Dejurnal.com, Banyuwangi – Dampak kerusakan dari penambangan illegal galian C pasir yang terjadi di Kabupaten Banyuwangi pada akhir tahun 2015 kemarin mulai dirasakan oleh seluruh pemilik lahan sawah di Bumi Blambangan. Hal serupa dirasakan juga oleh para petani di Desa Songgon Kecamatan Songgon yang sawahnya di alih fungsikan menjadi pengerukan pasir bodong, pasalnya selain sawah yg rusak juga meninggalkan kubangan-kubangan dalam, dan jika hujan terlihat seperti danau – danau besar yang dapat membahayakan masyarakat.
Bermacam cara yang dilakukan oleh para penambang illegal agar bisa mengeruk pasir, salah satu yang menjadi korban dari rayuan pengusaha penambang pasir bodong ini adalah Bapak Usma (65 tahun) warga desa Balak Kidul RT.03/02 kecamatan Songgon kabupaten banyuwangi. Laki-laki yang sehari-hari bekerja sebagai petani ini mengaku menyesal melihat sawahnya yang rusak gara-gara penambangan pasir bodong.
“ Awalnya saya sudah menolak kalau sawah itu mau di keruk pasirnya karena sawah saya banyak batunya,” akunya, tapi karena iming-iming akan diberikan dana kompensasi sebesar Rp 20.000.000 dan ada surat perjanjian (13-mei-2015) batas kedalaman 2 meter pengerukan juga ditambah omongan manis setelah pengerukan akan direklamasi akhirnya Usma pun mengijinkan sawahnya di keruk pasirnya. Namun baru berjalan 11 hari aparat gabungan dari Polda Jatim, Polres Banyuwangi, Satpol PP serta perangkat desa menghentikan pengerukan illegal tersebut. Buntut dari penghentian tersebut akhirnya bapak tiga anak ini bingung pasalnya uang kompensasi hangus begitu juga janji reklamasi yang tidak dilaksanakan sedangkan pengusaha penambangnya selalu berkata rugi setiap kali ditagih janjinya.

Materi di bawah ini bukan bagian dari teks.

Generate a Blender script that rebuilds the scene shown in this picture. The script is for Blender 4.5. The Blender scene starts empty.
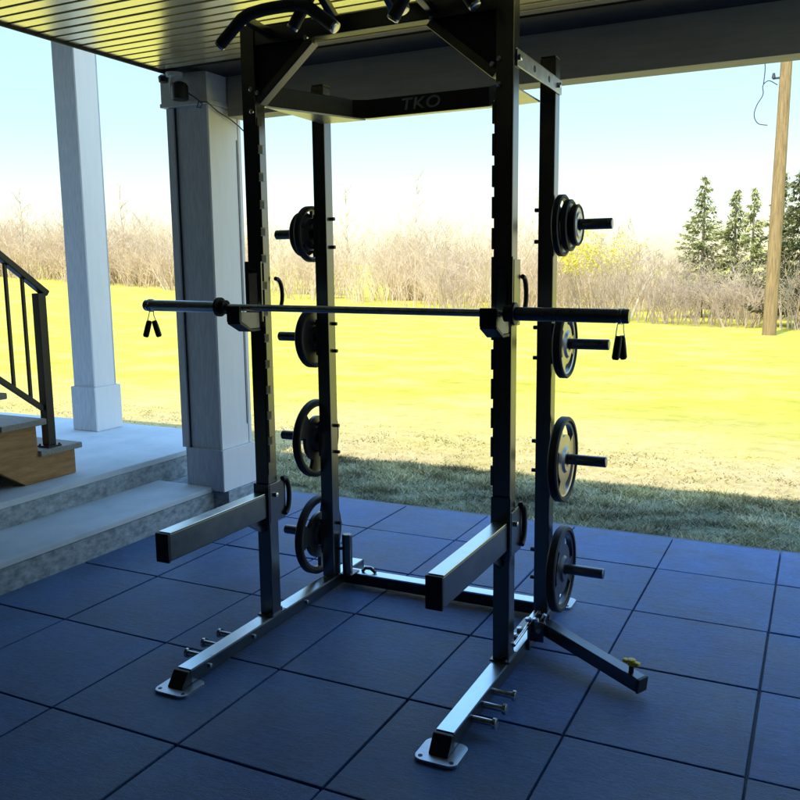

Sungguh ironis melihat dampak dan hasil yang sangat tidak sesuai dengan apa yang diterima masyarakat sekitar lokasi penambangan khususnya para pemilik lahan yang dijadikan penambangan liar. Sebenarnya UU No.4 Tahun 2009 tentang Pertambangan Mineral dan Batu Bara (UU Minerba) ini adalah pengganti/penyempurnaan dari UU No 11/Tahun 1967 tentang Ketentuan-ketentuan Pokok Pertambangan yang dianggap tidak lagi sesuai dengan kondisi masa kini tapi kenyataanya dilapangan banyak sekali pelanggaran-pelanggaran yang dilakukan baik oleh oknum pemerintah daerah dan juga pengusaha penambang yang tidak mau memikirkan dampak dari penambangan illegal tersebut.
Maka bahaya manipulasi oleh pengusaha dan kerusakan lingkungan harus betul-betul diwaspadai oleh Pemerintah Daerah. Apalagi UU 32/Tahun 2009 tentang Perlindungan dan Pengelolaan Lingkungan Hidup (UU PPLH) akan memberikan sanksi pidana kepada para pejabat yang memberikan izin kepada pengusaha yang merusak dan mencemarkan lingkungan.